Chaque année, alors que les vacances d’été s’épuisaient dans les derniers jours d’été précédant la rentrée des classes, une vague d’excitation s’abattait sur la troupe des enfants, comme conditionnés par d’imperceptibles signes extérieurs annonçant l’arrivée d’un évènement attendu de tous , la vogue de notre village : les petits entendaient leurs grands frères ou grandes sœurs se faire par avance le film de leurs futurs exploits au bal , ou sur la piste des autos temponantes, eux-mêmes n’étant pas en reste pour choisir l’animal ou le véhicule qui les emmèneraient à la conquête du pompon rouge, Graal suspendu de ces Fangio ou Indiana Jones en herbe.
Tout commençait par la vision sur les murs de notre école des affiches aux lettres noires sur fond rouge carmin ou jaune fluo, avec leurs lettres majuscules écrasant les petites minuscules, invitant les habitants du canton à se joindre à la fête de chacun des villages selon un ordonnancement calendaire bien établi, qui faisait partie des conventions historiques que chaque génération reprenait et reprend encore aujourd’hui : Saint Thurin, vogue le 8 août, bal musette et tournoi de boules, tir au gamelles ! Noirétable, 15 août, bal, forcément grand s’agissant du chef lieu de canton, tournoi de football, défilés de char à partir de 15H Précises ! Saint Didier sur Rochefort, 25 août, vogue de la saint Barthélemy, nombreuses attractions bal sous chapiteau ouvert avec le groupe « Gones Rocks »….
Dès le mercredi précédant la fête, nous n’avions de cesse que d’aller au devant de la caravane des attractions qui lentement, impressionnante de force et de bruit monterait par la route en lacets qui relie la route nationale au bourg du village.
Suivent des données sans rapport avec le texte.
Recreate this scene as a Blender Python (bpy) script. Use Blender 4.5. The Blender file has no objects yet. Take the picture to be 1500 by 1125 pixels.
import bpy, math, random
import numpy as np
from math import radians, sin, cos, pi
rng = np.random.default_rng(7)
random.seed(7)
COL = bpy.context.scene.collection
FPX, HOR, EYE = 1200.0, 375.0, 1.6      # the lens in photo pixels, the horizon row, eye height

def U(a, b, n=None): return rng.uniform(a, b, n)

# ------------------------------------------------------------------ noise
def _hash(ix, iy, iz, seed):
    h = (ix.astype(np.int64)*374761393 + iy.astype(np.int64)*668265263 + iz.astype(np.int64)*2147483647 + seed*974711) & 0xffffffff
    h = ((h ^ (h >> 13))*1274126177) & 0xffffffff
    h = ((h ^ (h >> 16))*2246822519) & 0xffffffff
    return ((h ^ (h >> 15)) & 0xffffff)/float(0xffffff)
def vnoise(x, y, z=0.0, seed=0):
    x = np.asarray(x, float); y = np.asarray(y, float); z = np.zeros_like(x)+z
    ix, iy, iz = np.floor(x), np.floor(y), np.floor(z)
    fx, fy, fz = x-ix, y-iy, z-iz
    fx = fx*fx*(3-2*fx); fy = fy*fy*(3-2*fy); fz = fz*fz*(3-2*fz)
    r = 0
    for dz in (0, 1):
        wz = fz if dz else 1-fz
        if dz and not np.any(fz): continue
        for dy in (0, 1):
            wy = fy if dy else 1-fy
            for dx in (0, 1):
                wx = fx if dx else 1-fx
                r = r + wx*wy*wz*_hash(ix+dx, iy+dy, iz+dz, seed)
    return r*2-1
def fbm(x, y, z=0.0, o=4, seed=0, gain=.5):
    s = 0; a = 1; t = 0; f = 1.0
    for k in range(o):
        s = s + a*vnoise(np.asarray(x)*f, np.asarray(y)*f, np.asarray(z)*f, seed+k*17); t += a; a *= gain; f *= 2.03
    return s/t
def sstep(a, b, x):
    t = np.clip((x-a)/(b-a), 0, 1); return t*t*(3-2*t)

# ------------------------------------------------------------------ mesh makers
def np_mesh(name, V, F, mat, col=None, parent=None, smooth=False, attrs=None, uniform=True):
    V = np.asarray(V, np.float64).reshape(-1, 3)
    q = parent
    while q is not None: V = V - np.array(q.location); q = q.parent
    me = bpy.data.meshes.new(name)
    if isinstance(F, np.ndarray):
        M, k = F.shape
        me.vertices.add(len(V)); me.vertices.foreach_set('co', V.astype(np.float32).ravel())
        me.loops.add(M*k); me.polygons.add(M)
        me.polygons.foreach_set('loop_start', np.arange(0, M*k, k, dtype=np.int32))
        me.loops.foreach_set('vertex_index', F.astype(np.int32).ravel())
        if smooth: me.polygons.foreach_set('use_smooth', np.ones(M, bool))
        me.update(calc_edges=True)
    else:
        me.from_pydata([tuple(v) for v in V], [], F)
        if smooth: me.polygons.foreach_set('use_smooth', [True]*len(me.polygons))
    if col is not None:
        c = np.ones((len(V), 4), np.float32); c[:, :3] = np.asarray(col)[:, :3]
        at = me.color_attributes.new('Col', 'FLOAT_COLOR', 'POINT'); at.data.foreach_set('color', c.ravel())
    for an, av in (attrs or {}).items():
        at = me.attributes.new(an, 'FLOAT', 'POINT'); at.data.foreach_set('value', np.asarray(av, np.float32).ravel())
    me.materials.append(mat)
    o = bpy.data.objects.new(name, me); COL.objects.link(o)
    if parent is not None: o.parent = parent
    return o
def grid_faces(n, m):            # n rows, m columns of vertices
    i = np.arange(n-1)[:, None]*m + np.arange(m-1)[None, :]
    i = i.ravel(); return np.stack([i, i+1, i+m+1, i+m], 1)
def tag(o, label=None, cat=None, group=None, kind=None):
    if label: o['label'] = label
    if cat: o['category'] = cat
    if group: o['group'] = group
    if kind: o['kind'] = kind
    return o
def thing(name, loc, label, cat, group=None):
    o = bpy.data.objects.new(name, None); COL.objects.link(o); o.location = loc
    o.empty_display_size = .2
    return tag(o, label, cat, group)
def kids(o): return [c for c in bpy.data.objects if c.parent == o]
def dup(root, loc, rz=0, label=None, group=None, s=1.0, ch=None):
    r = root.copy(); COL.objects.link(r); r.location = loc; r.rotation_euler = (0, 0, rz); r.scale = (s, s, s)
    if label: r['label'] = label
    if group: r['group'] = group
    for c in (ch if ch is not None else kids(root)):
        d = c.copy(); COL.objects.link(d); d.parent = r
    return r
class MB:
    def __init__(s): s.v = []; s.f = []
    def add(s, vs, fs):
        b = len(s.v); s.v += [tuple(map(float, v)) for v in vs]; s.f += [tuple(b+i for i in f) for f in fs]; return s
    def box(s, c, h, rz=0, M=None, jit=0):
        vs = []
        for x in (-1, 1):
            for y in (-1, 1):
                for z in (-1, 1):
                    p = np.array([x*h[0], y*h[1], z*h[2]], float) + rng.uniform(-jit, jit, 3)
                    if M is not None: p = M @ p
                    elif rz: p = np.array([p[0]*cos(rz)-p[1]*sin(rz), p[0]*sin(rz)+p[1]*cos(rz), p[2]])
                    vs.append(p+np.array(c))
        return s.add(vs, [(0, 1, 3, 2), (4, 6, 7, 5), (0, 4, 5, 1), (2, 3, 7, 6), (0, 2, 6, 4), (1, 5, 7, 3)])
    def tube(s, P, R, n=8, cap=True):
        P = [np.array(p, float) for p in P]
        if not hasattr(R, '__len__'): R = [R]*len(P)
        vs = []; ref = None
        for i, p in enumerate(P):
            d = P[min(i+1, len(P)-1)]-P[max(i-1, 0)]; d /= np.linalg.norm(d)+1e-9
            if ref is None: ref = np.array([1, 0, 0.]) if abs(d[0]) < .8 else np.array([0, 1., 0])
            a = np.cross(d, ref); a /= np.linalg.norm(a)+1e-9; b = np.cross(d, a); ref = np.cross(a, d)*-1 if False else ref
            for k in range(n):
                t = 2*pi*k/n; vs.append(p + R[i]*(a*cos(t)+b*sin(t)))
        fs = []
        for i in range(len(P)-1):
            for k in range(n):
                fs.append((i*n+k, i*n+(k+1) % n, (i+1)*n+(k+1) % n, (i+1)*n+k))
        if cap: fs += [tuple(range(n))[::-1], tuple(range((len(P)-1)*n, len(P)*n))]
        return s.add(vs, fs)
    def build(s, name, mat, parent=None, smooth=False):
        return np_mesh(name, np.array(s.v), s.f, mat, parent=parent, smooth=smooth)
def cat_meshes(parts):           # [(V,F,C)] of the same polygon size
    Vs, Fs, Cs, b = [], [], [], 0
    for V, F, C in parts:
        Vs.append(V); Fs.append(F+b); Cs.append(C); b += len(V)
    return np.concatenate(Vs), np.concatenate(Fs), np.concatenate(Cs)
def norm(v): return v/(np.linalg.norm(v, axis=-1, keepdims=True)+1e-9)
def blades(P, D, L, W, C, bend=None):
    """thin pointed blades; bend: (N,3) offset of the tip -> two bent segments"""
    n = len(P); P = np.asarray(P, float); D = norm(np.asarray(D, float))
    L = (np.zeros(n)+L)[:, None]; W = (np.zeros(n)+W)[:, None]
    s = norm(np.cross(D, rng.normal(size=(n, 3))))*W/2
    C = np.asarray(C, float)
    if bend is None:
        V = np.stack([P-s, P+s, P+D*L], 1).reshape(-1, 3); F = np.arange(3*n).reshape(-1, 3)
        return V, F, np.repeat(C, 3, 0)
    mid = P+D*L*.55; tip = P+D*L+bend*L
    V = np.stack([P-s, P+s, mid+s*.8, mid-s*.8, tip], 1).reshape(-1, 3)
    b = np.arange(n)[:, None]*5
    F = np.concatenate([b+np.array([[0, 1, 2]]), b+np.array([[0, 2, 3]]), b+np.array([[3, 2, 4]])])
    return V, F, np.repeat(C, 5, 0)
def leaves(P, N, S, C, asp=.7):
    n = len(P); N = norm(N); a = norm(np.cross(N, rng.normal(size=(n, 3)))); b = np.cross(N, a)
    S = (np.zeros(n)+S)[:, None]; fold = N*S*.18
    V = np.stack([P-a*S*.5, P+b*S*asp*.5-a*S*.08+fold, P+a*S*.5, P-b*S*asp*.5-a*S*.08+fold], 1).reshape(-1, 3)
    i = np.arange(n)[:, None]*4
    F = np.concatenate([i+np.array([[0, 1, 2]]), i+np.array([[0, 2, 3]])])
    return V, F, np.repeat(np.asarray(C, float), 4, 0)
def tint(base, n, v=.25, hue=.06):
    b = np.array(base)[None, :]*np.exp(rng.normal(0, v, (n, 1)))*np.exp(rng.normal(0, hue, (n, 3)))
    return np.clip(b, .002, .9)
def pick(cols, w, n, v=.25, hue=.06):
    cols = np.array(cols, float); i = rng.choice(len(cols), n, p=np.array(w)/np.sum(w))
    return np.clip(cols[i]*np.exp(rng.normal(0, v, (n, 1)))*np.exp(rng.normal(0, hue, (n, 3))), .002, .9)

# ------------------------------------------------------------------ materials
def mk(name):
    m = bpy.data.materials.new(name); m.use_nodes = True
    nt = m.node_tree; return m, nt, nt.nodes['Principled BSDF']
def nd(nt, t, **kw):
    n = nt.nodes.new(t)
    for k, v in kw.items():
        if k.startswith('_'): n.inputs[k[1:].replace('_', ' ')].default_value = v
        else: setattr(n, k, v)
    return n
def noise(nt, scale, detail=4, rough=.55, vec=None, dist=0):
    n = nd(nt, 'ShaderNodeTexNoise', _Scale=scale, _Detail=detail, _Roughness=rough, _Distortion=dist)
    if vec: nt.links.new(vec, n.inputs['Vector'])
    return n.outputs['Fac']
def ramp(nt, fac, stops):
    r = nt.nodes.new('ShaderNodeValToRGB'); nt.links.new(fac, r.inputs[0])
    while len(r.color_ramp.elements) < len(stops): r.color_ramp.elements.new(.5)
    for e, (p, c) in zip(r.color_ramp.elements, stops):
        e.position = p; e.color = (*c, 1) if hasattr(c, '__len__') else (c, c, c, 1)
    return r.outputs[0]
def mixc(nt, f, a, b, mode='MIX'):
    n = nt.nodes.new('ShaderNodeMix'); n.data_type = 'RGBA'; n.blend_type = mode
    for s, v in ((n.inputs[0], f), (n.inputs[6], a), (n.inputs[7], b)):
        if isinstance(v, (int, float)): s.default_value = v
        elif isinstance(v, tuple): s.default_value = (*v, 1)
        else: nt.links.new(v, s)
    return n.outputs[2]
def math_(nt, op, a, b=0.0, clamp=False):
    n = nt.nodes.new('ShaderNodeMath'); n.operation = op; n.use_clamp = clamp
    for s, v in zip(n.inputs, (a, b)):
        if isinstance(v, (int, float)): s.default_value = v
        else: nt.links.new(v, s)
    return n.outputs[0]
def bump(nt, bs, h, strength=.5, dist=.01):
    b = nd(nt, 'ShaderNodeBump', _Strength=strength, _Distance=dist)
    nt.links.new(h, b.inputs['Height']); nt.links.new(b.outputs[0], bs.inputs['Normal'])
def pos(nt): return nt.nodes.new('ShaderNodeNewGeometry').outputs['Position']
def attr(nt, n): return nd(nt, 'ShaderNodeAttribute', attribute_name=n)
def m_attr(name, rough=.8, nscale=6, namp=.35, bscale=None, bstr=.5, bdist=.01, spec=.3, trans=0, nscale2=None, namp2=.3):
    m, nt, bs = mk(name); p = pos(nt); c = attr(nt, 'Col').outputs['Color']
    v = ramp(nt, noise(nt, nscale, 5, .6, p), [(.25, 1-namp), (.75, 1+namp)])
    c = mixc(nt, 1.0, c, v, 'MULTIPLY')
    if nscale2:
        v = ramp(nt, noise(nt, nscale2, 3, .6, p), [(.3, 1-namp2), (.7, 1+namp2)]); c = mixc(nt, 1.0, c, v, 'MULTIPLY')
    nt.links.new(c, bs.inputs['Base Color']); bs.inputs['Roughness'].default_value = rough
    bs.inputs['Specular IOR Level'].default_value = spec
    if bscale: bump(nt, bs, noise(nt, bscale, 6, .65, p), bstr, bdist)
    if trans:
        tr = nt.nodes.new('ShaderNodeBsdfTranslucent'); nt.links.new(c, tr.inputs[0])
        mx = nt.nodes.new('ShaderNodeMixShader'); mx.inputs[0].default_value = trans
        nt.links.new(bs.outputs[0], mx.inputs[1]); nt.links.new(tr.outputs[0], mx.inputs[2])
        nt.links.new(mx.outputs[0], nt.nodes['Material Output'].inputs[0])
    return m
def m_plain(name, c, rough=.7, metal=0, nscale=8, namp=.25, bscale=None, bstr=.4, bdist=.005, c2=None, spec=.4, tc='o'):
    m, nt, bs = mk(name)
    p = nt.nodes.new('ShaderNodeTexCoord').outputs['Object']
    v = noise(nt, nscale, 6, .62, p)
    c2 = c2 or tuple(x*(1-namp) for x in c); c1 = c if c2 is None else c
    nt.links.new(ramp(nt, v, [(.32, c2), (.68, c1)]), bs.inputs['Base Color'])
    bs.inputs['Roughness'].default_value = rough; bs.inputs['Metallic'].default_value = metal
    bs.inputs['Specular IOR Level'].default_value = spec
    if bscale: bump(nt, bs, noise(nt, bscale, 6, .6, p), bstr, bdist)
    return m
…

Nous descendions à sa rencontre en passant devant le cimetière sans crainte de troubler la quiétude des lieux, ne faisant sans doute que reproduire ce que des générations en reposance éternelle n’ont pas manqué d’initier. Au premier virage en angle droit , bien dans l’axe de la ligne droite nous organisions notre tribune, les vélos et trottinettes couchés à nos pieds, aucune minute ne pouvant être perdue pour commencer l’attente. Avant même que le premier camion n’apparaisse à nos yeux, chacun y allait de son tiercé gagnant , puis petit à petit, le silence tombait, chacun étant dans son monde, l’un s’envolant dans le panache noir du camion diésel qui tirait le lourd tapis de fer du manège des auto tamponantes, l’autre commençant déjà à décharger les pièces de ce mécano géant, l’autre déjà bercé par les inévitables refrains des chanteurs à la mode qui accompagneraient ses exploits par les vertus conjuguées de l’électrophone Tepaz de la caisse et les disques vinyles noirs 45 tours : si j’avais un marteau, biche Oh ma biche, et j’entends siffler le train, vous les garçons et les filles, les portes du pénitenciers, I’m going back in Massassuchets, j’ai encore rêver d’elle….
Puis venait le moment des rites d’initiés : à l’image des indiens dont on connaissait parfaitement les pratiques à travers les films historiques de cow boys et indiens que nous allions voir sur un des rares téléviseurs du village, installé dans une salle de la cure, les grands se levaient, descendaient jusqu’à la route, se mettaient tous à genoux face à la route montante et baissant la tête comme pour se prosterner, collaient une oreille au macadam, sûrs de pouvoir dire haut et fort : ils arrivent !
.Notre joie s’extériorisait et pour raccourcir le temps, nous courions pour saluer les équipages qui, autant qu’il m’en souvienne , gardaient leur mine concentré donnant encore plus de solennité à l’instant que nous vivions : allons les enfants, amuser le monde, c’est du sérieux !.
La suite nous plongeait dans l’émerveillement et nous faisait fondre d’admiration : le maire du village, charpentier de métier remontait le bal en bois, jouant avec des pièces méthodiquement posées, comme extraites d’un boîte de puzzle dont aucune pièce ne serait jamais perdue ; les gens du manège, costauds, tatoués venus de nulle part , bronzés, torses nus, descendant depuis la gueule ouverte de la remorque du camion avec leur diable à roulettes les lourdes plaques brillantes qui composaient le tapis sur lequel les voitures multicolores allaient tourner comme des poissons dans leur aquarium se heurtant à une paroi invisible ; le montage du manège des chevaux de bois, donnant l’illusion d’observer un papillon déployant ses ailes qui se transformaient comme par magie en plateau circulaire rouge rayé de cercles concentriques tracés par le passage des roues des tanks, cars et autres formules 1 dans lesquels les garçons se disputeraient leurs places, ou des carrosses rose pastel qui emmèneraient les filles et leurs petits amoureux , pour de courtes odyssées.
C’était cela la magie de la vogue, que certains prolongeaient même lorsque les artistes saltimbanques étaient partis semer leur rêves sur d’autres places de villages et alimenter le grenier à souvenirs : pour moi, j’entretenais la fête en construisant mon manège avec ses cales, ses poutres, son parquet fait de portes usagées, son toit de couvertures de lits tendues avec des pinces à linge. 50 ans après , que reste-t-il ? le meilleur, c'est-à-dire la réalité revue et corrigée pour ne conserver que la part poétique du souvenir qui alimente la nostalgie et nous construit à travers le regard des autres.